Been using HA for about 6 weeks now, and am really moving along nicely thanks to everyone’s help on this community.
Just got around to adding my old 4 button minimote’s. They are working quite well with this simple set of automations, but was wondering if it would be possible to combine into a single automation, or what sort of things other on here might do for something like this. I mean it works right now, just curious if there are better, smarter ways to accomplish this.
Super cool, I can see using this in a few of my other automations as well. Let me make sure I fully understand.
So for the trigger, in my automation I had a trigger for each scene ID, with your example the scene ID is not there, so I’m assuming that this means it will trigger for any scene. Then the ‘set map’ will use which ever scene ID was the underlying trigger to then map that scene id to the entity listed.
Lol! I saw you responding so I didn’t bother. Then I didn’t see a response so I jumped in.

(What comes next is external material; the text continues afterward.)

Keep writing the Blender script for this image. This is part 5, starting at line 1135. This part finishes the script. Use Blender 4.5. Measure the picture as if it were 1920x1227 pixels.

Good idea checking the scene_id and minimizing the data structure size via the divide!
Yeah, I got a call that side tracked me. Then I hit send and saw yours… lol oh well!
EDIT:
Thanks, I like lists better than dictionary maps because I hate anything verbose… It can be helpful. There are times you look back and think “WTF am I doing here” though.
Amazing to get two responses so quickly. So I better understand can you explain a little bit how the template works.
Would I list, each possible trigger
(trigger.to_state.data.scene_id - 1) // (trigger.to_state.data.scene_id - 2) // (trigger.to_state.data.scene_id - 3)// and so on
or is just the / 2 % enough for it to realize there are more options?
All this math is doing is taking 1 through 8, turning it into 0 through 3. So the first thing that needs to occur is changing the indexes from 1 through 8 to 0 through 7. So, subtract 1. Then we need to take 0 through 7 and turn it into 0 through 3 because selections (0, 1), (2,3), (4,5), (6,7) are essentially pairs. To do that, use integer divide. That will take any number and remove the remainder. So 7/2 would normally give 3.5, instead // returns 3 with the .5 chopped off.
Now how does 0 through 3 link to our list? Well all lists start with an index of 0. If we make a 4 item list, then item 1 would be index 0, item 2 would be index 1, etc.